I do not want my words to upset anyone. I do not want them to be read and misconstrued. I have a deep fear of hurting others — this ties in with controlling my anger, as I discussed recently. A realisation that I had reached a point where I was avoiding communication, rather than saying the wrong thing (or, more pertinently, the right thing, misconstrued), has led me to this post. This is similar to the choice I made to hermit myself away not too long after I left civilisation. I will be returning to this subject in the near future but, essentially, I stopped talking to people because I didn’t want to upset them. A ridiculous and perhaps illogical statement, yes, but at the time I could see no other way. I could not afford to visit people, even for weddings or to see new babies. It was easier to shut myself away from the world. Do I regret this? Yes, in some ways, I do. However, this period of my life has yielded the results I had hoped for. Besides, I try not to regret things I have already done — it won’t change anything in the past, just make me miserable in the present. Instead it is surely better to alter my future?

Fossilised plant and several mineral veins
Meagre haul – fossilised plant and several mineral veins.

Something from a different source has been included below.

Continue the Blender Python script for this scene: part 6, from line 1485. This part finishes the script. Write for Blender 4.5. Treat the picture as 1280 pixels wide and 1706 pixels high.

Last week a guest from Germany came to stay. Her arrival made me think of all that has passed since her last visit, a year ago. Much has changed in my mind, several things occurring that jolted me into reaction, rather than proactive action. I realised I need to take control of myself, not events, to equip myself with the best possible chance of weathering any future surprises. As I mention above, I have finally started to treat my body with the respect it deserves. I will be forty in less than two years, an age that has always seemed more a beginning than a terrifyingly distant milestone. My dad was thirty-six when he and mum were married, we moved to Orkney when he was forty-six with four children (myself and my three younger sisters). Another two sisters were to follow whilst we lived up there. So forty has never seemed such a big deal to me — yet it does serve as a good point in my life to take stock.

In the coming months I intend to share my goals, my ideas and, hopefully, my successes; slowly break this cycle of hermitude. (I am still toying with whether to start using facebook again.)

It seems a shame I am not sharing thoughts or adventures here. This must stop, starting here and now.